10. ISO/IEC 1989:2014 -- Programming Language COBOL (International Standards Organization)

The COBOL 2014 standard includes Report Writer as an optional module, defining its complete syntax and semantics. The standard specifies the exact rules for control break detection, SUM counter behavior, PAGE clause constraints, and the order in which report groups are generated during control breaks. The normative text is dense but authoritative, and it is the final arbiter of correct Report Writer behavior.

11. ANSI X3.23-1985 (COBOL-85 Standard) -- Report Writer Module

Report Writer was a fully defined module in the COBOL-85 standard, and the 1985 specification remains the basis for most production implementations. The standard defines two levels of Report Writer support (Level 1 and Level 2), with Level 2 including the full control break and SUM counter capabilities. Understanding the 1985 specification is important because most existing Report Writer code was written to this standard.


How to Use These Resources

If you want a clear, example-driven tutorial on Report Writer, start with resources 1 (Stern) and 4 (Coughlan) for comprehensive and concise treatments respectively.

If you need to understand Report Writer's full feature set, resource 2 (Brown) and resource 6 (IBM Language Reference) cover the advanced clauses and edge cases that production code may use.

If you want to compare Report Writer to manual report coding, resource 3 (Murach's) provides the manual approach side by side with the declarative approach taught in this chapter.
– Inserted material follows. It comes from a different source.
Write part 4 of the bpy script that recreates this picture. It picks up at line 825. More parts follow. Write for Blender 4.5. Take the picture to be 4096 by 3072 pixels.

If you are maintaining legacy Report Writer code in production, resources 5 (IBM Programming Guide) and 6 (IBM Language Reference) are your primary references for understanding IBM-specific behavior and resolving compilation or runtime issues.


Note: Report Writer is classified as an optional module in the COBOL standard, and not all compilers implement it at the same level. Verify your compiler's Report Writer support level before relying on advanced features.